To a fair degree, the now five-year long Brexit debate comprises as a series of reruns of arguments rehearsed and settled many decades ago.   

So it is now with the two present hot Brexit topics – fish and cars. Or, rather, fish versus cars, on one reading of the situation. The idea – putting it crudely – that Britain’s fishing communities were cynically sacrificed to continental competitors when Ted Heath (a Conservative premier of a different stripe) took Britain into Europe in 1972 has long held sway. According to some accounts, one casualty of this exercise in realpolitik was a wholesale wet fish business in Aberdeen owned by Michael Gove’s father. At any rate, the Common Fisheries Policy has long been held to have inflicted cruel damage on places such as Hull and Grimsby, once thriving communities built on the success and hard dangerous work of their trawlermen and trawlerwomen.

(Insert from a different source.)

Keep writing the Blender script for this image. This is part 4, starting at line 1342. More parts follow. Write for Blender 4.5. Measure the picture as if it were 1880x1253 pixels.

The argument runs that Heath took the view that fishing, despite its ancient heritage, was far less important to the British economy than manufacturing, including the motor industry. So it was “given away”. In Heath’s world view, at long last French, German and Italian motorists would soon have unimpeded access to the Triumph Stag, Austin Allegro, Jaguar XJ-S and other fruits of our national champion, the British Leyland Motor Corporation. Millions of jobs and the health of the balance of payments depended on expanding trade in such manufactures, and not on cod. You might think that a rational if tough choice was made in the national interest; or a straight betrayal. The emotional tug of the fishing fields remains, and the bitterness, witnessed by that referendum stunt when Nigel Farage was water cannoned by Bob Geldof on the Thames at Westminster.